冬晴れで乾燥した日が続いている。こういう時はスキンケアに気を付けなければいけない。
こうみえても、私はスキンケアに少々るさい。というのは私の専門はコラーゲンであり、コラーゲンといえば、お肌の主成分でもあるし、動物の体から取り出したコラーゲンは化粧品に配合成分になる。そこで、「門前の小僧、習わぬ経を読む」のように、スキンケアにうるさくなった。
そして調子に乗って、「スキンケアの科学」という本まで書いた。30年位前のことである。
スキンケアに理窟をこねる人は少なかったようで、早速ある女子大から集中講義を頼まれた。

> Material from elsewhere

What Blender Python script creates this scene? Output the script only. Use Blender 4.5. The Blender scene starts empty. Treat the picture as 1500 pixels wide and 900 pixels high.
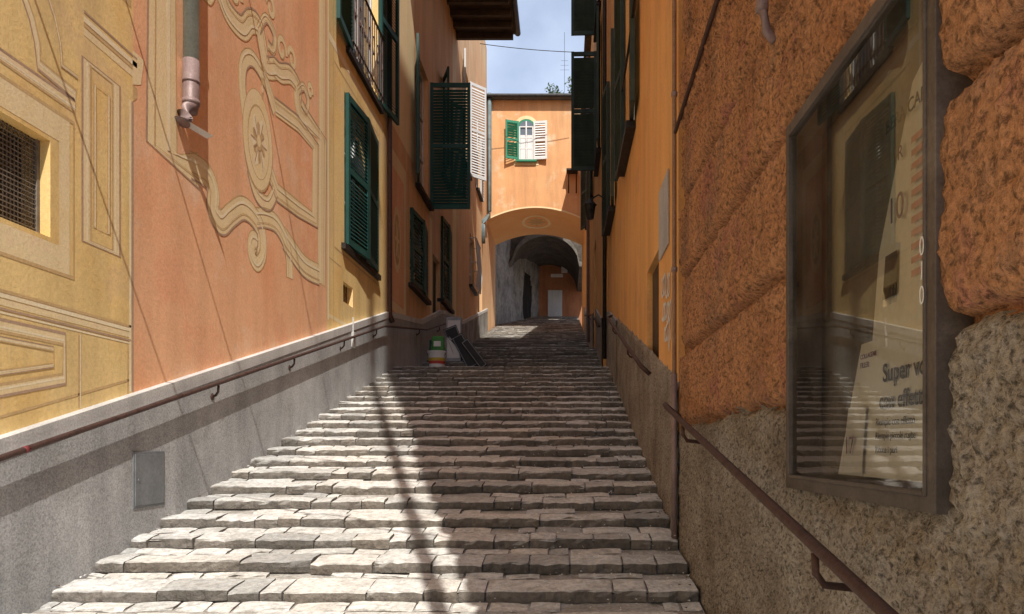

そこで、二十歳前後のお嬢さん方相手に、3日間講義をした。
皮膚の美しさと働き、みずみずしさと表皮、シワ・タルミと真皮(ここでコラーゲンの話をたっぷりする)、シミとメラニン色素、男性ハゲと毛髪の成長などの話をした。
講義の最後の時間には、試験の代わりと称して、講義の感想を書いてもらった。
そうしたら、何人もの学生さんが、いちばん面白かった話としてあげたのは、「ハゲ」の話だった。
これには驚いた。ボーイフレンドの髪がうすくなってきたのかな、いや父親が禿げているのかな。
どうやら、20歳前後の彼女らは、スキンケアにはあまり興味がないらしいのだ。若くて、なにもしなくても、お肌はピチピチしている。お肌の心配といったら、テニスをするときの日焼けぐらいらしい。
これはおよそ30年も前の話である。今のお嬢さん方のことは知らない。
30年前に私の講義を聞いたお嬢さん方も今は中年になっている。きっとスキンケアに夢中になっていることだろう。